Nokia and South African ISP fibertime are expanding fibre broadband to an additional 400,000 homes in underserved townships. The build is part of fibertime’s plan to reach 2 million homes by 2028, using a pay-as-you-go model that lets customers buy daily vouchers and get uncapped, unthrottled access for 5 Rand per day.
How the network will work
Fibertime will deploy Nokia’s fixed access and IP portfolio to stand up high-capacity, semi-mobile fibre networks that support indoor and outdoor use within township areas.
The key ingredients
- Access layer: Nokia Lightspan access nodes plus Wi-Fi 6 enabled fibre access points at customer premises.
- Zero-touch turn-up: ONT Easy Start to automate modem activation and speed up installations.
- Roaming within the township: Nokia’s 7750 Wireless Access Gateway will let fibertime present a single SSID across the area so users can walk around and stay connected.

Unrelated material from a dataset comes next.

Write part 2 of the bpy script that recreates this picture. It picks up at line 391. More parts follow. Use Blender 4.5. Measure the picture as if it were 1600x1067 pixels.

- Automation and reliability: Altiplano and Network Services Platform for end-to-end management, plus Altiplano Fiber Health Analyzer to detect anomalies before they disrupt service.
Fibertime says it is now connecting about 1,200 households per day, with some connections reaching up to 950 Mbps where the plant allows. Users load access by purchasing vouchers at local spaza shops or via banking apps, then entering the code in the fibertime app for immediate service.
Note: fibertime markets “uncapped 100 Mbps for R5 per day” on its site, while Nokia’s release cites “up to 950 Mbps” in some cases. Real-world speeds will vary by location and build.
Why this matters
Affordability meets flexibility
The daily voucher approach removes credit checks, contracts and debit orders, which are common barriers for first-time broadband users. Uncapped access at a very low daily price can unlock streaming, e-learning and remote work for communities that have long relied on expensive mobile data.
Township-aware design
Presenting a single SSID across shared public and private spaces is a clever fit for dense township layouts, where movement between homes, yards and small businesses is constant. It also reduces friction for users with basic devices that struggle with frequent network handovers.
Automated ops at scale
Township builds mean rapid sign-ups and many small installs. Using zero-touch provisioning and AI-assisted fault detection should help fibertime maintain quality while it ramps to hundreds of thousands of lines.
The East African angle
Kenya’s own fixed connectivity story is heating up. Airtel has publicly teased a renewed fibre push, while Safaricom keeps tweaking Home Fibre pricing and promos for homes and SMEs. That context makes fibertime’s township model a useful case study for pay-as-you-go unlimited broadband in lower-income, high-density areas.
Backbone investments also matter. Bayobab’s Mombasa-to-Malaba link shows how new routes can improve resilience and reduce costs, which is crucial if similar voucher-based products are to pencil out at scale in East Africa.
What to watch next
- Execution at pace: Maintaining that 1,200-installs-per-day cadence while keeping service quality high.
- True-world speeds: How often users see 100 Mbps versus higher bursts, and whether contention rises as take-up grows.
- Power and backhaul: Township networks still depend on reliable power and upstream capacity. Models that blend fibre with renewable-powered sites could help, as seen in Kenyan rollouts of solar-powered base stations.
If fibertime sustains performance and pricing, R5-a-day uncapped service could reset expectations around township connectivity and inspire copycats across the region.